> Instruction
Return verbatim the inclusive range of lines running from the line that contains "Keep writing the" to the line that contains "mb.build('parapet', m_conc, bb_)". Omit every other line.

> Records shown
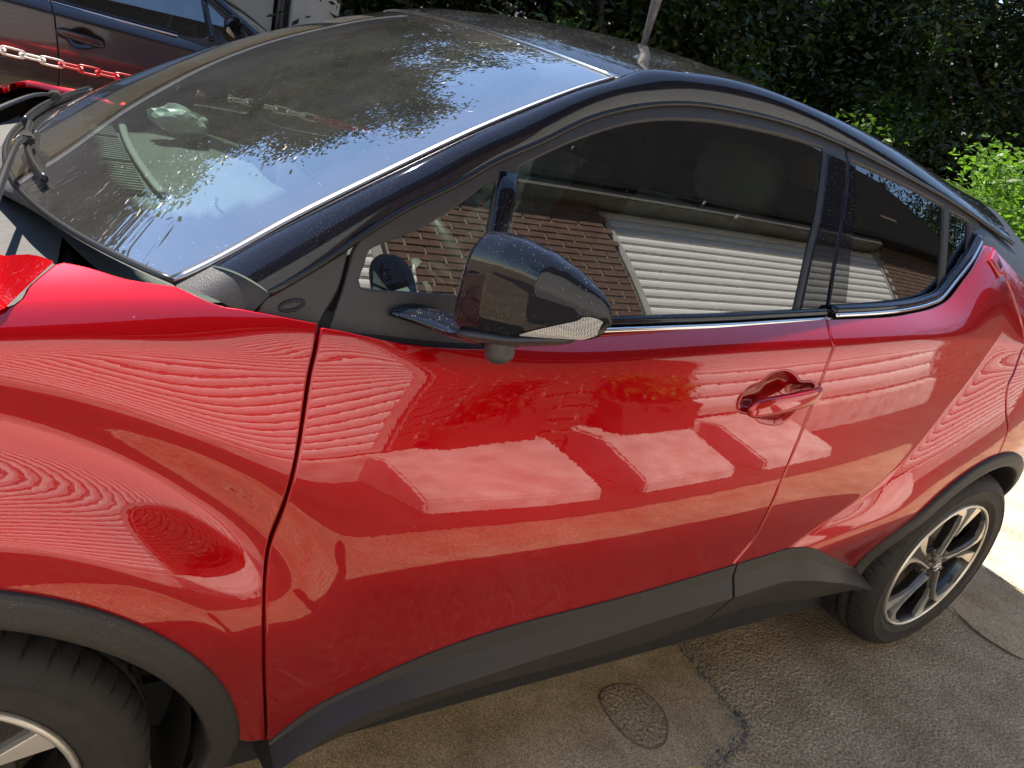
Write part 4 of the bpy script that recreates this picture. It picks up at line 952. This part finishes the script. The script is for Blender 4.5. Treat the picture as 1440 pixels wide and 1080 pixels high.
# ------------------------------------------------------------------ garage row across the yard (seen in the paint and glass)
WY = -2.9
M['brick'] = simple('brown_brick', (.135, .075, .050), .85, .35, 9, .6, 120)
M['mortar'] = simple('mortar', (.36, .33, .28), .95, .2, 30, .4, 200)
M['shutter'] = simple('white_shutter_paint', (.74, .74, .71), .5, .05, 3)
M['slab'] = simple('pale_cast_concrete', (.52, .48, .43), .85, .28, 7, .6, 90)
M['lintel'] = simple('lintel_concrete', (.42, .40, .36), .9, .15, 4, .5, 150)
M['leafdark'] = None
def leafmat(name, c, tr=.35, var=.35):
    m, n, o = mk(name); co = objco(n); t = noise(n, 3.5, 3, .6, co); t2 = noise(n, 40, 2, .6, co)
    c = np.array(c); r = ramp(n, t.outputs['Fac'], [(.3, tuple(c*(1-var))), (.7, tuple(c*(1+var)*np.array([1.1, 1.05, .9])))])
    r2 = ramp(n, t2.outputs['Fac'], [(.3, (.6, .6, .6)), (.7, (1.35, 1.35, 1.3))])
    mx = nd(n, 'ShaderNodeMix', data_type='RGBA', blend_type='MULTIPLY'); mx.inputs[0].default_value = 1; n.links.new(r.outputs[0], mx.inputs[6]); n.links.new(r2.outputs[0], mx.inputs[7])
    b = bsdf(n, c, .45, Specular_IOR_Level=.35); n.links.new(mx.outputs[2], b.inputs['Base Color'])
    tl = n.nodes.new('ShaderNodeBsdfTranslucent'); m2 = nd(n, 'ShaderNodeMix', data_type='RGBA', blend_type='MULTIPLY'); m2.inputs[0].default_value = 1; m2.inputs[7].default_value = (1.25, 1.45, .55, 1)
    n.links.new(mx.outputs[2], m2.inputs[6]); n.links.new(m2.outputs[2], tl.inputs[0])
    ms = n.nodes.new('ShaderNodeMixShader'); ms.inputs[0].default_value = tr; n.links.new(b.outputs[0], ms.inputs[1]); n.links.new(tl.outputs[0], ms.inputs[2]); n.links.new(ms.outputs[0], o.inputs[0]); return m
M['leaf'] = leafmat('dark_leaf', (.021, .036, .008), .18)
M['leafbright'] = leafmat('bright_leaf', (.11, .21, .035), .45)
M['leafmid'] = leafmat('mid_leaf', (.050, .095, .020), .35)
M['leafred'] = leafmat('red_green_leaf', (.16, .07, .03), .3)
M['bark'] = simple('bark', (.075, .060, .048), .9, .4, 12, 1.0, 60)
def leaves(centres, n, size, spread, seed, up=.35, flat=(1, 1, .75)):
    r = np.random.default_rng(seed); C = np.asarray(centres, float); k = r.integers(0, len(C), n)
    P = C[k]+r.normal(0, 1, (n, 3))*spread*np.array(flat)
    a = r.normal(0, 1, (n, 3)); a[:, 2] *= .6; a /= np.linalg.norm(a, axis=1)[:, None]
    nn = r.normal(0, 1, (n, 3)); nn[:, 2] += up*3; b = np.cross(nn, a); b /= np.linalg.norm(b, axis=1)[:, None]+1e-9
    s = size*r.uniform(.6, 1.35, n)[:, None]; c = np.cross(a, b)
    V = np.stack([P-a*s, P+b*s*.42-c*s*.06, P+a*s, P-b*s*.42-c*s*.06], 1).reshape(-1, 3)
    F = np.arange(4*n).reshape(n, 4); return V, F
def crown_centres(c, R, m, seed, shell=.45):
    r = np.random.default_rng(seed); d = r.normal(0, 1, (m, 3)); d /= np.linalg.norm(d, axis=1)[:, None]
    rad = (shell+(1-shell)*r.random(m)**.6)*(1+.22*r.normal(0, 1, m)).clip(.6, 1.4); return np.array(c)+d*rad[:, None]*np.array(R)
def tree(loc, h, R, label, seed, n=14000, m=70, size=.075, spread=.34, mat='leaf', low=.25, group=None, name='broadleaf_tree', cat='tree'):
    T = empty(name, loc, label, cat, group)
    r = np.random.default_rng(seed); tip = np.array([r.normal(0, .25), r.normal(0, .25), h*.72])
    pts = sm([(0, 0, -.1), (r.normal(0, .06), r.normal(0, .06), h*.25), tip*.7+np.array([0, 0, 0]), tip], 6); rad = np.linspace(.035*h**.8, .012*h**.5, len(pts))
    tk = link('trunk', tube('trunk', pts, rad, 9), T, M['bark'])
    cz = h*(low+(1-low)/2); C = crown_centres((0, 0, cz), (R, R, h*(1-low)/2), m, seed)
    limbs = [tube('limb', sm([pts[8+int(i) % (len(pts)-8)], pts[8+int(i) % (len(pts)-8)]*.4+C[i]*.6+np.array([0, 0, -.15]), C[i]], 4), np.linspace(.022*h**.5, .006, 9), 6) for i in range(0, min(m, 26), 2)]
    link('limbs', join('limbs', limbs), T, M['bark'])
    V, F = leaves(C, n, size, spread, seed+1); me = meshf('crown', V, F, smooth=False); link('crown', me, T, M[mat]); return T
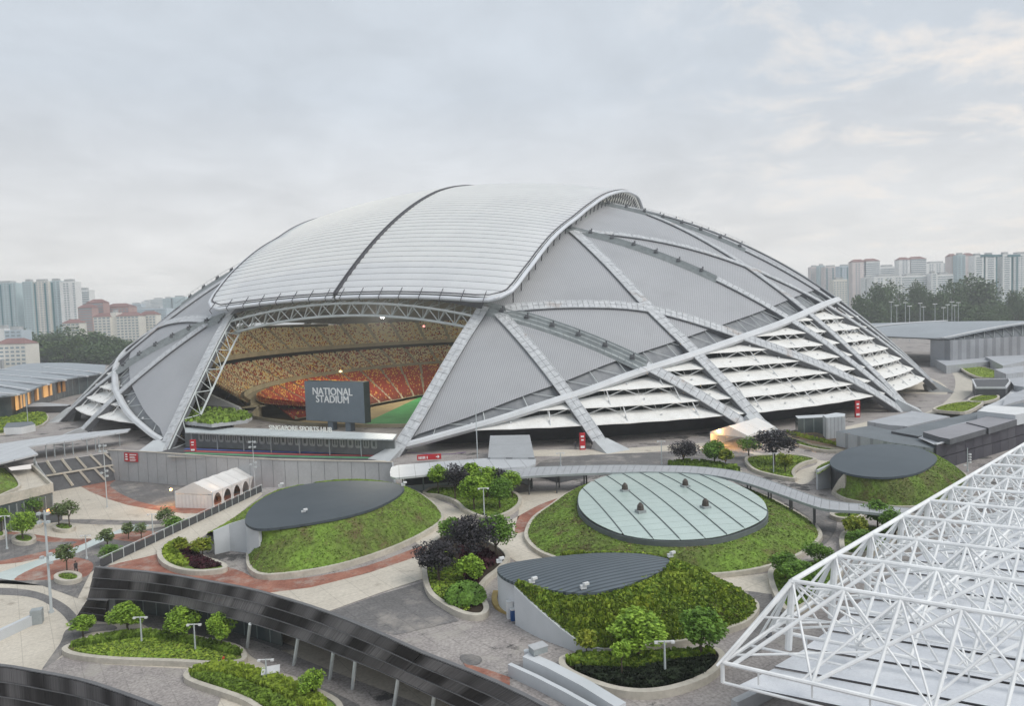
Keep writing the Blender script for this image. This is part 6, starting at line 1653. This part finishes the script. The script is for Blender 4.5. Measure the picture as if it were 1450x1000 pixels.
# white roof sheets below, curved in long strips
m_sheet = mat('white_roof_sheet', (.74, .76, .79), .45, .05, .25, col2=(.66, .68, .72), fine=.05)
blotch(m_sheet, (.50, .51, .53), .3, .56, .80, seed=31)
LE = resample(ats([(1046, 965), (1072, 955), (1110, 930), (1155, 902), (1200, 862), (1250, 820), (1300, 785), (1400, 728), (1500, 672), (1600, 620)], 3.0), 31)
R0 = LE[0]
for k_ in range(30):
    mb = MB(); n = 14
    def pt(f, g_):
        q = LE[k_].lerp(LE[k_ + 1], g_ * .985) + vb * (20 * f); return Vector((q.x, q.y, 2.6 + .8 * math.sin(PI * min(f * 1.25, 1)) + .12 * (1 - g_) + k_ * .012))
    for s_ in range(n):
        f0, f1 = s_ / n, (s_ + 1) / n
        mb.quad(pt(f0, 0), pt(f1, 0), pt(f1, 1), pt(f0, 1)); mb.quad(pt(f0, 0) - Z * .07, pt(f1, 0) - Z * .07, pt(f1, 0), pt(f0, 0), 1)
    mb.build('roof_sheet', [m_sheet, m_seam], sf)
for q in (E0 + va * .9 - Z * .3,): 
    mb = MB(); mb.box(q, .5, .3, .3, .6); mb.build('roof_camera', m_gap, sf)
# building below the frame
bb_ = thing('hall', 'dark walled hall standing beneath the white space frame', 'building', at(1180, 1000, 0))
h0 = Vector((R0.x, R0.y, 0)) + vb * 3.4 + va * .3
mb = MB(); mb.prism([h0 - vb * .2 - va * .6, h0 + vb * 18 - va * .6, h0 + vb * 22 + va * 13, h0 + vb * 8 + va * 13], 0, 2.4); mb.build('wall', m_wdark, bb_)
mb = MB(); mb.wall(ats([(1040, 1012), (1085, 990), (1115, 972)], 0), .5, 0, .9); mb.build('parapet', m_conc, bb_)

# =================================================================== RIGHT HAND ROOFS
def block(label, px, z, zb, mw, mr_, name='low_building', cat='building', par=None, extra=None, straight=True):
    P = ats(px, z) if straight else spx(px, z, True, 4)
    c = sum(P, Vector()) / len(P); t = thing(name, label, cat, Vector((c.x, c.y, zb)))
    mb = MB(); mb.prism(P, zb, z - .02, top=False); mb.build('wall', mw, t)
    mb = MB(); mb.poly(P); mb.build('roof', mr_, t)
    if par: mb = MB(); mb.wall(P, .35, z - .3, z + par, 0, True); mb.build('parapet', m_beam, t)
    return t, P
m_ribw = stripes(mat('ribbed_wall', (.42, .44, .46), .6, .06), (1, 0, 0), .8, .25, .7)
m_lroof = stripes(mat('pale_flat_roof', (.42, .435, .46), .6, .06, .2), (.85, .52, 0), 1.4, .08, .8)
m_groof = mat('grey_flat_roof', (.17, .19, .205), .7, .08, .2)
m_proof = stripes(mat('plank_roof', (.30, .295, .315), .6, .06, .3), (.35, .94, 0), 1.0, .1, .75)
block('pale ribbed box building with a slate flat roof between the mounds and stadium', [(1184, 611), (1232, 603), (1345, 628), (1322, 635), (1262, 627)], 3.6, 0, m_ribw, m_groof)
block('square pale lift block beside the glazed entrance', [(1165, 588), (1184, 584.5), (1197, 586), (1196, 590), (1170, 592)], 5.0, 0, m_ribw, m_whitewall)
block('glazed entrance box with a thin white roof left of the lift block', [(1126, 589), (1168, 587), (1168, 591), (1130, 593)], 3.9, 0, m_glassdk, m_whitewall)
canopy('low white edged roof beside the ring path with a pale parapet', [(1228, 597), (1290, 583), (1290, 582), (1345, 590), (1285, 604), (1258, 602)], 2.6, [(1230, 612)], th=1.6, m=m_lroof, name='roof_terrace')
block('sunken planted roof with red brown soil behind the yellow hedge', [(1108, 613), (1135, 607), (1226, 632), (1195, 636), (1150, 628)], .9, 0, m_kerb, mat('brown_green_roof', (.13, .085, .055), .95, .2, .5, col2=(.08, .07, .04)), name='roof_garden')
hb_ = planter('long raised bed with a yellow topped hedge behind the marquee trees', [(1108, 616), (1128, 619), (1160, 627), (1198, 637), (1188, 642), (1160, 640), (1130, 633), (1110, 626)], 0, [('hedge', [(1112, 618), (1130, 621), (1160, 629), (1196, 638), (1190, 639), (1158, 632), (1128, 624)], m_blade2, 1800, .5, 1.4), ('grass_cover', [(1112, 622), (1130, 626), (1160, 633), (1188, 640), (1160, 638), (1130, 631)], m_hedge, 1800, .5, .9)])
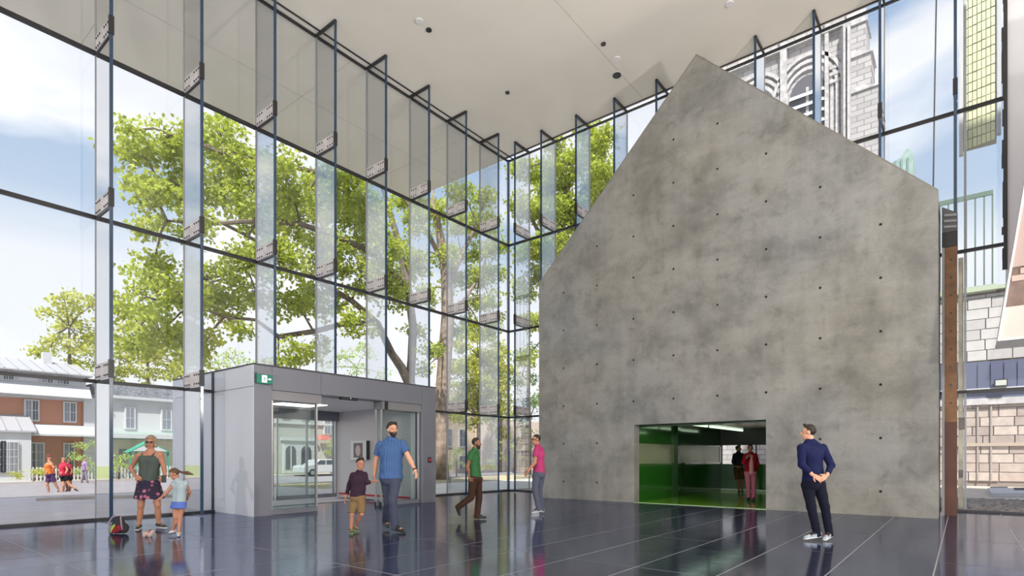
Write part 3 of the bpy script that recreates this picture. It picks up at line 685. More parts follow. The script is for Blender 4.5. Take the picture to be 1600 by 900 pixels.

> Solution to this task
Keep writing the Blender script for this image. This is part 6, starting at line 1653. This part finishes the script. The script is for Blender 4.5. Measure the picture as if it were 1450x1000 pixels.
# white roof sheets below, curved in long strips
m_sheet = mat('white_roof_sheet', (.74, .76, .79), .45, .05, .25, col2=(.66, .68, .72), fine=.05)
blotch(m_sheet, (.50, .51, .53), .3, .56, .80, seed=31)
LE = resample(ats([(1046, 965), (1072, 955), (1110, 930), (1155, 902), (1200, 862), (1250, 820), (1300, 785), (1400, 728), (1500, 672), (1600, 620)], 3.0), 31)
R0 = LE[0]
for k_ in range(30):
    mb = MB(); n = 14
    def pt(f, g_):
        q = LE[k_].lerp(LE[k_ + 1], g_ * .985) + vb * (20 * f); return Vector((q.x, q.y, 2.6 + .8 * math.sin(PI * min(f * 1.25, 1)) + .12 * (1 - g_) + k_ * .012))
    for s_ in range(n):
        f0, f1 = s_ / n, (s_ + 1) / n
        mb.quad(pt(f0, 0), pt(f1, 0), pt(f1, 1), pt(f0, 1)); mb.quad(pt(f0, 0) - Z * .07, pt(f1, 0) - Z * .07, pt(f1, 0), pt(f0, 0), 1)
    mb.build('roof_sheet', [m_sheet, m_seam], sf)
for q in (E0 + va * .9 - Z * .3,): 
    mb = MB(); mb.box(q, .5, .3, .3, .6); mb.build('roof_camera', m_gap, sf)
# building below the frame
bb_ = thing('hall', 'dark walled hall standing beneath the white space frame', 'building', at(1180, 1000, 0))
h0 = Vector((R0.x, R0.y, 0)) + vb * 3.4 + va * .3
mb = MB(); mb.prism([h0 - vb * .2 - va * .6, h0 + vb * 18 - va * .6, h0 + vb * 22 + va * 13, h0 + vb * 8 + va * 13], 0, 2.4); mb.build('wall', m_wdark, bb_)
mb = MB(); mb.wall(ats([(1040, 1012), (1085, 990), (1115, 972)], 0), .5, 0, .9); mb.build('parapet', m_conc, bb_)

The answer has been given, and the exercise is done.